Dari sudut pandang filsafat pun kemajuan teknologi mutakhir yang diciptakan oleh manusia akhir-akhir ini merupakan Creatio ex Materia, artinya penciptaan tersebut menggunakan bahan-bahan atau materi yang telah ada sebelumnya. Sedangkan penciptaan yang dilakukan oleh Tuhan merupakan Creatio ex Nihilo, artinya penciptaan yang berasal dari ketiadaan, atau Creatio ex Deo, artinya penciptaan dari bahan yang berasal dari Tuhan sendiri. Dari sudut pandang ini pun penciptaan yang dilakukan oleh manusia sama sekali tidak sebanding dengan kemaha-kuasaan Tuhan, apalagi menantangNya. Jadi pertanyaan reflektif tersebut telah terjawab.
Namun, ada yang perlu diwaspadai oleh suluruh umat manusia, bahwa setiap penemuan teknologi, selain dapat dimanfaatkan untuk kebaikan, dapat pula dimanfaatkan untuk hal-hal yang tidak baik, seperti: membunuh, merusak, memusnahkan umat manusia atau makhluk hidup lainnya demi kekuasaan dan kerakusan segelintir orang. Inilah yang diperingatkan dan ditentang oleh gereja dan inilah yang justru menantang kemaha-kuasaan Tuhan Sang Pencipta kehidupan. Jadi bukan penciptaan teknologi itu sendiri yang menantang Tuhan, namun tujuan dan pemanfaatannya yang destructive itulah yang menantang Tuhan.

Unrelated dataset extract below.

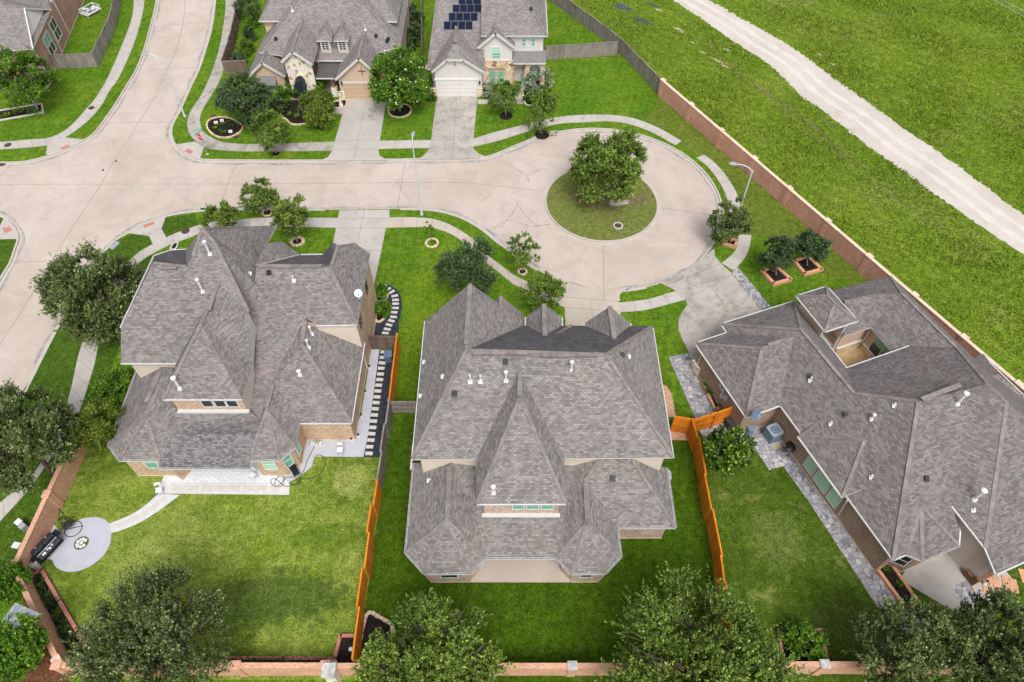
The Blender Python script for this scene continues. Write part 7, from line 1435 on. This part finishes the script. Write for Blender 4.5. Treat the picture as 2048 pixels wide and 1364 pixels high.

Indonesia punya banyak matahari Dhe he he he
Manusia diciptakan ” serupa” dg Allah, jd tdk heran dg kemampuannya. Namun mestinya kebaikannya juga serupa Allah. Apapun teknologi hrs utk kebaikan manusia
Manusia dicipta ” serupa” Allah trmsk k3cerdasannya
Sangat reflektif… Manusia ternyata bukan CREATOR, tetapi sekedar CO-CREATOR atau bertanggungjawab PRO-CREATOR, demi kelangsungan alam semesta yg sdh diciptakan Tuhan, baik adanya.